EDGE: What do you think of Keith Olbermann and the Countdown phenomena?
Rachel Maddow: I have such respect for Keith Olbermann.
I think his show is amazing. The thing about Olbermann’s
show is that there isn’t anyone left-of-center on network and cable news.
There isn’t. George Stephanopoulos does a Sunday show. Okay; but it has been
pretty much Right-wing dominated as these networks try to ape Fox News and
what they’ve done for ratings. For Olbermann to be
left-of-center and to do as well as he is, is amazing. He’s sandwiched
between shows aimed at right-wing viewers, and he’s been blowing them out of
the water, so more power to him. I wish the other networks would look at what
Keith is doing and take a chance on another left-wing host. I would love to
do a cable show; but they’ve been very cautious about approaching those on
the Left for whatever reason.
EDGE: You recently finished
a stint on another MSNBC show, The Situation with Tucker Carlson? What was
that like?
Rachel Maddow: I had a one-year contract, which expired, and I actually extended
it a bit; but he’s now at a time slot when I’m asleep; and he also moved to Washington - he was previously in New York.

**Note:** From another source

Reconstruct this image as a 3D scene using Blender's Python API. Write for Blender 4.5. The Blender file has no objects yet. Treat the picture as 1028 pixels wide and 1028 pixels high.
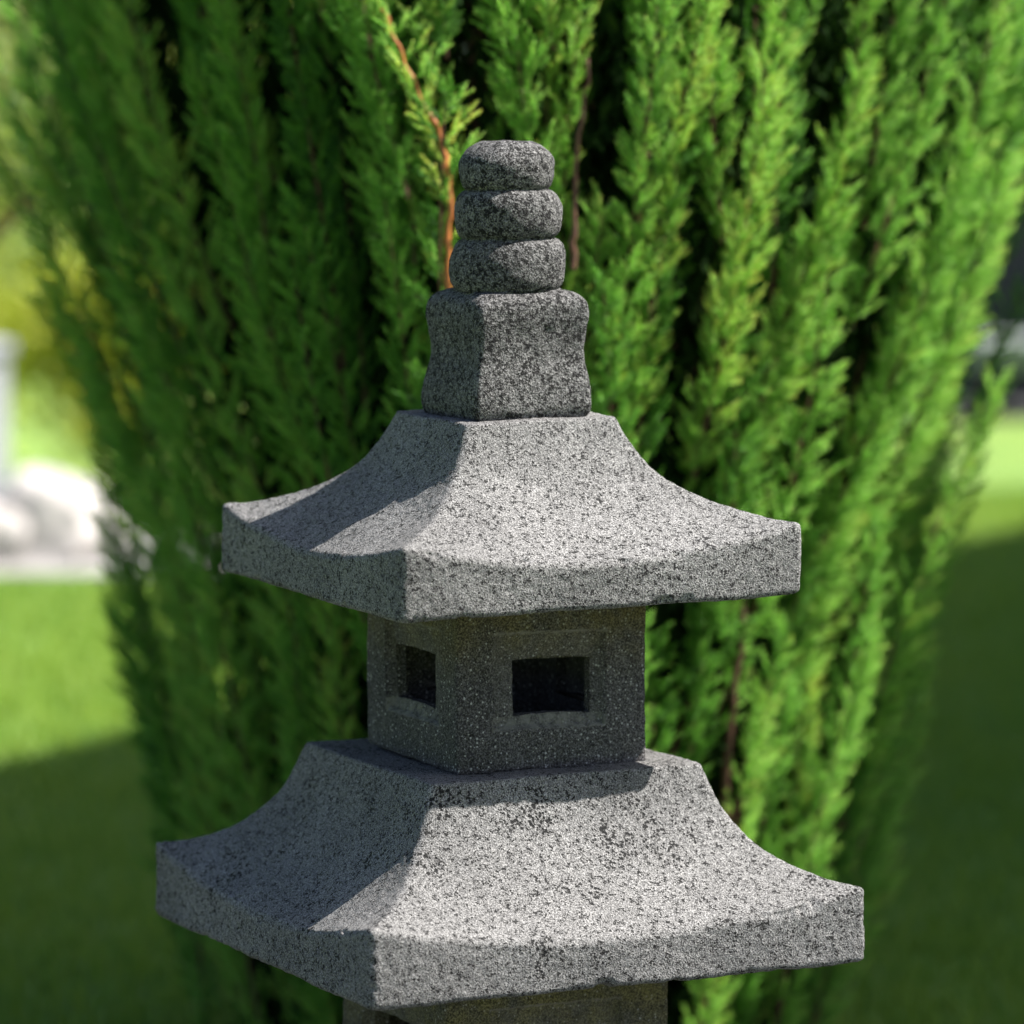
import bpy, bmesh, math, random
import numpy as np
from mathutils import Vector, noise

random.seed(7)
rng = np.random.default_rng(7)
R = math.radians
SC = bpy.context.scene
COL = SC.collection

HC = 1.2            # camera height above the lawn
D = 4.0             # camera to lantern axis

# ------------------------------------------------------------------ helpers
def link(o, parent=None):
    COL.objects.link(o)
    if parent is not None:
        o.parent = parent
    return o

def tag(o, label=None, cat=None, group=None, kind=None):
    if label: o['label'] = label
    if cat: o['category'] = cat
    if group: o['group'] = group
    if kind: o['kind'] = kind
    return o

def empty(name, loc, label, cat, group=None):
    o = bpy.data.objects.new(name, None)
    o.empty_display_size = 0.1
    o.location = loc
    link(o)
    return tag(o, label, cat, group)

def mesh_np(name, V, F, mat, parent=None, smooth=True, attr=None, loc=None):
    """V (n,3) array, F (m,k) array of equal sized faces -> one mesh object"""
    V = np.asarray(V, np.float32); F = np.asarray(F, np.int32)
    me = bpy.data.meshes.new(name)
    k = F.shape[1]
    me.vertices.add(len(V)); me.vertices.foreach_set('co', V.ravel())
    me.loops.add(F.size); me.loops.foreach_set('vertex_index', F.ravel())
    me.polygons.add(len(F))
    me.polygons.foreach_set('loop_start', np.arange(0, F.size, k, dtype=np.int32))
    me.polygons.foreach_set('use_smooth', np.full(len(F), smooth))
    if attr is not None:
        for an, av in attr.items():
            a = me.attributes.new(an, 'FLOAT', 'POINT')
            a.data.foreach_set('value', np.asarray(av, np.float32))
    me.update(calc_edges=True)
    me.materials.append(mat)
    o = bpy.data.objects.new(name, me)
    if loc is not None: o.location = loc
    return link(o, parent)

def bm_obj(name, bm, mat, parent=None, smooth=False, loc=None):
    me = bpy.data.meshes.new(name)
    bm.to_mesh(me); bm.free()
    me.materials.append(mat)
    if smooth:
        for p in me.polygons: p.use_smooth = True
    o = bpy.data.objects.new(name, me)
    if loc is not None: o.location = loc
    return link(o, parent)

def box_bm(bm, x0, x1, y0, y1, z0, z1, bev=0.0):
    r = bmesh.ops.create_cube(bm, size=1)
    vs = r['verts']
    for v in vs:
        v.co = Vector(((x0+x1)/2 + v.co.x*(x1-x0), (y0+y1)/2 + v.co.y*(y1-y0), (z0+z1)/2 + v.co.z*(z1-z0)))
    if bev > 0:
        es = list({e for v in vs for e in v.link_edges})
        bmesh.ops.bevel(bm, geom=es, offset=bev, segments=2, affect='EDGES', profile=0.6)

# ------------------------------------------------------------------ node helpers
def new_mat(name):
    m = bpy.data.materials.new(name); m.use_nodes = True
    nt = m.node_tree
    return m, nt, nt.nodes['Principled BSDF']

def N(nt, t, **kw):
    n = nt.nodes.new(t)
    for k, v in kw.items():
        if k in n.inputs: n.inputs[k].default_value = v
        else: setattr(n, k, v)
    return n

def L(nt, a, b): nt.links.new(a, b)

def ramp(nt, src, stops, interp='LINEAR'):
    r = nt.nodes.new('ShaderNodeValToRGB'); r.color_ramp.interpolation = interp
    els = r.color_ramp.elements
    while len(els) < len(stops): els.new(0.5)
    for e, (p, c) in zip(els, stops):
        e.position = p
        e.color = (c, c, c, 1) if isinstance(c, (int, float)) else (*c, 1)
    L(nt, src, r.inputs[0])
    return r.outputs[0]

def mix(nt, fac, a, b, mode='MIX'):
    m = nt.nodes.new('ShaderNodeMix'); m.data_type = 'RGBA'; m.blend_type = mode
    for s, i in ((fac, 0), (a, 6), (b, 7)):
        if isinstance(s, (int, float)): m.inputs[i].default_value = s
        elif isinstance(s, tuple): m.inputs[i].default_value = (*s, 1)
        else: L(nt, s, m.inputs[i])
    return m.outputs[2]

def math_n(nt, op, a, b=None, clamp=False):
    m = nt.nodes.new('ShaderNodeMath'); m.operation = op; m.use_clamp = clamp
    for s, i in ((a, 0), (b, 1)):
        if s is None: continue
        if isinstance(s, (int, float)): m.inputs[i].default_value = s
        else: L(nt, s, m.inputs[i])
    return m.outputs[0]

def simple(name, col, rough=0.8, var=0.25, scale=6.0, bump=0.0):
    m, nt, b = new_mat(name)
    tc = N(nt, 'ShaderNodeTexCoord')
    n = N(nt, 'ShaderNodeTexNoise', Scale=scale, Detail=6.0, Roughness=0.65)
    L(nt, tc.outputs['Object'], n.inputs['Vector'])
    lo = tuple(c*(1-var) for c in col); hi = tuple(min(1, c*(1+var)) for c in col)
    L(nt, ramp(nt, n.outputs['Fac'], [(0.3, lo), (0.7, hi)]), b.inputs['Base Color'])
    b.inputs['Roughness'].default_value = rough
    if bump:
        bp = N(nt, 'ShaderNodeBump', Strength=0.6, Distance=bump)
        L(nt, n.outputs['Fac'], bp.inputs['Height']); L(nt, bp.outputs[0], b.inputs['Normal'])
    return m

# ------------------------------------------------------------------ stone
def stone(name, dark, mid, light, pit=0.3, pit_dark=0.03, pit_scale=430, grain=620, chips=0.05, streak=0.0, moss=None, bump=0.0011, specks=0.0, clus=(0.42, 0.12, 0.68, 0.75)):
    m, nt, b = new_mat(name)
    tc = N(nt, 'ShaderNodeTexCoord'); P = tc.outputs['Object']
    n1 = N(nt, 'ShaderNodeTexNoise', Scale=grain, Detail=2.0, Roughness=0.6); L(nt, P, n1.inputs['Vector'])
    n2 = N(nt, 'ShaderNodeTexNoise', Scale=9.0, Detail=5.0, Roughness=0.6); L(nt, P, n2.inputs['Vector'])
    n3 = N(nt, 'ShaderNodeTexNoise', Scale=170.0, Detail=2.0, Roughness=0.5); L(nt, P, n3.inputs['Vector'])
    # grains of pale feldspar and dark minerals
    col = ramp(nt, n1.outputs['Fac'], [(0.30, dark), (0.47, mid), (0.60, light), (0.72, tuple(min(1, c*1.5) for c in light))])
    big = ramp(nt, n2.outputs['Fac'], [(0.3, 0.74), (0.7, 1.14)])
    col = mix(nt, 1.0, col, big, 'MULTIPLY')
    # open vesicles
    v = N(nt, 'ShaderNodeTexVoronoi', Scale=pit_scale, Randomness=1.0); L(nt, P, v.inputs['Vector'])
    patch = math_n(nt, 'MULTIPLY', ramp(nt, n3.outputs['Fac'], [(0.36, 0.0), (0.66, 1.0)]), 1.0)
    sep = N(nt, 'ShaderNodeSeparateColor'); L(nt, v.outputs['Color'], sep.inputs[0])
    rad = math_n(nt, 'MULTIPLY', math_n(nt, 'MULTIPLY', sep.outputs[0], patch), pit*2.6)
    hole = math_n(nt, 'SUBTRACT', rad, v.outputs['Distance'])
    hole = math_n(nt, 'MULTIPLY', hole, 5.0, clamp=True)
    # a few larger pock marks in clusters
    v2 = N(nt, 'ShaderNodeTexVoronoi', Scale=pit_scale*0.62); L(nt, P, v2.inputs['Vector'])
    sep2 = N(nt, 'ShaderNodeSeparateColor'); L(nt, v2.outputs['Color'], sep2.inputs[0])
    n4 = N(nt, 'ShaderNodeTexNoise', Scale=22.0, Detail=3.0); L(nt, P, n4.inputs['Vector'])
    r2 = math_n(nt, 'MULTIPLY', math_n(nt, 'POWER', sep2.outputs[1], 2.5), ramp(nt, n4.outputs['Fac'], [(clus[0], clus[1]), (clus[2], clus[3])]))
    hole2 = math_n(nt, 'MULTIPLY', math_n(nt, 'SUBTRACT', math_n(nt, 'MULTIPLY', r2, chips*14), v2.outputs['Distance']), 4.0, clamp=True)
    holes = math_n(nt, 'MAXIMUM', hole, hole2)
    col = mix(nt, holes, col, (pit_dark, pit_dark, pit_dark*1.02))
    if specks:
        v3 = N(nt, 'ShaderNodeTexVoronoi', Scale=380); L(nt, P, v3.inputs['Vector'])
        s3 = N(nt, 'ShaderNodeSeparateColor'); L(nt, v3.outputs['Color'], s3.inputs[0])
        f3 = math_n(nt, 'MULTIPLY', math_n(nt, 'GREATER_THAN', s3.outputs[0], 1-specks), math_n(nt, 'MULTIPLY', math_n(nt, 'SUBTRACT', math_n(nt, 'MULTIPLY', s3.outputs[1], 0.5), v3.outputs['Distance']), 6.0, clamp=True))
        col = mix(nt, f3, col, (0.36, 0.355, 0.35))
    if moss:
        z0, z1, c1 = moss
        sx = N(nt, 'ShaderNodeSeparateXYZ'); L(nt, P, sx.inputs[0])
        nm = N(nt, 'ShaderNodeTexNoise', Scale=26.0, Detail=6.0, Roughness=0.7); L(nt, P, nm.inputs['Vector'])
        h = N(nt, 'ShaderNodeMapRange'); h.inputs['From Min'].default_value = z0; h.inputs['From Max'].default_value = z1
        L(nt, sx.outputs[2], h.inputs['Value'])
        fm = math_n(nt, 'MULTIPLY', h.outputs[0], ramp(nt, nm.outputs['Fac'], [(0.35, 0.1), (0.62, 1.0)]), clamp=True)
        mc = ramp(nt, n1.outputs['Fac'], [(0.35, tuple(c*0.35 for c in c1)), (0.66, tuple(min(1, c*1.9) for c in c1))])
        col = mix(nt, math_n(nt, 'MULTIPLY', fm, 0.8), col, mc)
    if moss:
        ad = N(nt, 'ShaderNodeAttribute', attribute_name='lit_sill_stain')
        nd = N(nt, 'ShaderNodeTexNoise', Scale=120.0, Detail=4.0); L(nt, P, nd.inputs['Vector'])
        fd = math_n(nt, 'MULTIPLY', ad.outputs['Fac'], ramp(nt, nd.outputs['Fac'], [(0.35, 0.15), (0.6, 1.0)]))
        col = mix(nt, fd, col, (0.21, 0.20, 0.18))  # painted light on the sill, and a pale stain along the recess top
    L(nt, col, b.inputs['Base Color'])
    b.inputs['Roughness'].default_value = 0.9
    b.inputs['Specular IOR Level'].default_value = 0.3
    hgt = math_n(nt, 'SUBTRACT', n1.outputs['Fac'], math_n(nt, 'MULTIPLY', holes, 1.3))
    hgt = math_n(nt, 'ADD', hgt, math_n(nt, 'MULTIPLY', n3.outputs['Fac'], 0.9))
    if streak:
        mp = N(nt, 'ShaderNodeMapping'); mp.inputs['Scale'].default_value = (260, 260, 22); L(nt, P, mp.inputs[0])
        ns = N(nt, 'ShaderNodeTexNoise', Scale=1.0, Detail=2.0); L(nt, mp.outputs[0], ns.inputs['Vector'])
        hgt = math_n(nt, 'ADD', hgt, math_n(nt, 'MULTIPLY', ns.outputs['Fac'], streak))
    bp = N(nt, 'ShaderNodeBump', Strength=1.0, Distance=bump)
    L(nt, hgt, bp.inputs['Height']); L(nt, bp.outputs[0], b.inputs['Normal'])
    return m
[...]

He wanted an out liberal on the show, and I give him credit for that. He’s
also a very considerate, polite person who was a nice person to work with.
He’s really good to his staff. He’s not a screamer. He’s a personally nice
guy. That was a really good experience for me, and I’m happy to have had it.
EDGE: The Massachusetts
legislature put back a vote on a referendum to ban gay marriage until after
the fall election. What do you think of this, and the entire debate?
Rachel Maddow: The funny thing is that there are 8,000 people married, and the
whole argument against gay marriage - and I could come up with better
arguments - is that the sky was going to fall. Teenagers would stop dating
each other and marriage would end and people would start having sex with
their pets. It was this Armageddon scenario. But what’s happened in Massachusetts
has eliminated that argument. The sky still rises in the East and sets in the
West. People are still getting married and children are being born. There
haven’t been any negative repercussions at all, and it’s hard to sell the
scare scenario to people who have seen it happen. I wasn’t surprised to see
the Legislature decided to let the current law ride through after the
election. It doesn’t mean the anti-Gay Marriage forces are going to relent,
but I think it’s going to be more of a challenge for them to be successful.
EDGE: You are in a long-term
relationship. How do maintain that with your schedule, and do you have much
of a social life?
Rachel Maddow: What’s a social life? My partner Susan Mikula
is an artist, and the fact that she is an artist makes her flexible in her
schedule, which means she isn’t day sleeping like I am. The weekends are
really, really precious to us. We travel between our house in Massachusetts
and a tiny apartment in the city. We are making it work. We would prefer to
have a more normal schedule, but having the TV job on MSNBC and having this
morning show on Air America,
I wouldn’t give it up. We are able to make it work for our relationship. I
feel it is like this golden opportunity to broadcast these shows, and I’m so
grateful for it that she’s really supportive, so it’s all okay. As for a
social life: nada. I haven’t seen a movie that I haven’t had to see for my
show in two years.
EDGE: How are you doing with the
ratings?
Rachel Maddow: The ratings have been a nice surprised [sic]. I’m surprised to
get ratings as good as I’m getting, and they’re going up and up; something
I’m doing is connecting with people, and I’m really grateful. Air America
doesn’t have huge resources to put up billboards and do a lot of promotion,
but even without that, my ratings are super-competitive. The thing that I can
most control is the ’time spent listening,’ which is the amount of time that
people keep listening when they tune into you; and mine is the highest in the
market; so I couldn’t be happier about that.